Monday, June 10, 2013

Portugal Day: The Languages Of Portugal

This guy has a whole national day in his honour.
Since today is Portugal Day, or Dia de Portugal, de Camões e das Comunidades Portuguesas in Portuguese, the day is technically in honour of Luís Vaz de Camões, who is considered to be the greatest poet of the Portugese language.

We felt it was only fitting to pay homage to the languages spoken in Portugal today. Since we've already covered Portuguese, we thought we should recap and then delve into some of the lesser-known languages that are spoken in Europe's westernmost nation.

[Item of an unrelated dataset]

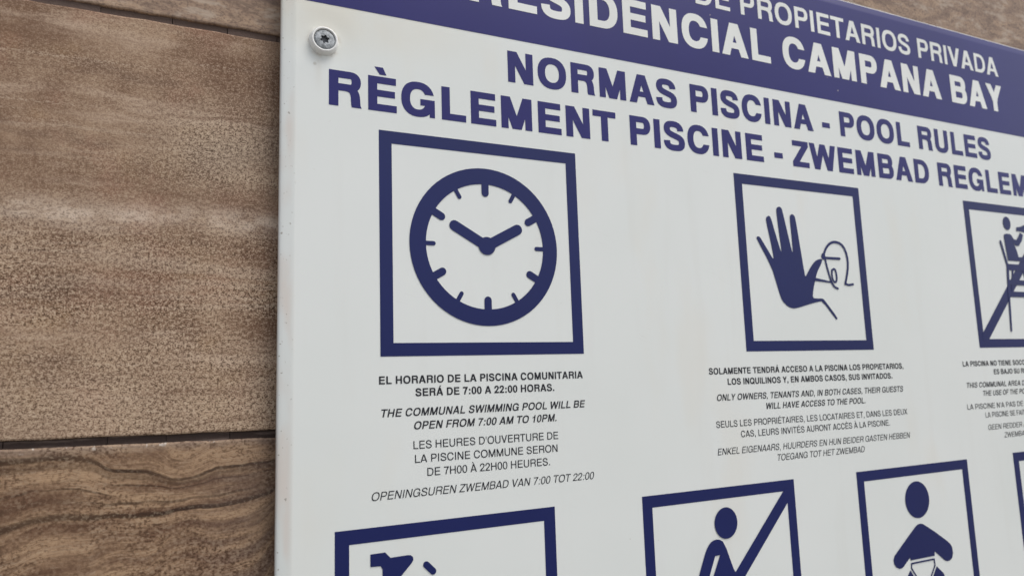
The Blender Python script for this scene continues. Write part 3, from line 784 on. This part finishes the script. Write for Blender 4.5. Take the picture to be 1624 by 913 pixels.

Though Portuguese originated in what is now Galicia, Spain, it is certainly more prominent in Portugal where it is spoken almost universally, though not by every single person. Like many other languages, it has several dialects that are prominently used in various regions of Portugal. None is more interesting than the Barranquenho dialect found in the town of Barrancos, which is located on the border between Portugal and the Spanish regions of Andalusia and Extremadura. As a result of its placement, the dialect is heavily influenced by the variety of Spanish that is spoken there.

Another language found in Portugal is Mirandese, a language descended from the Astur-Leonese language group, which is of course found in the Spanish region of Asturias and the province of León. It is certainly more of a language in its own right rather than a dialect, especially given its co-official status for local matters in the areas where it is spoken.

Despite Portugal's proximity to Spain, only 9% of the population speaks Spanish as a foreign language, whereas 24% speak French and a huge 32% speak English.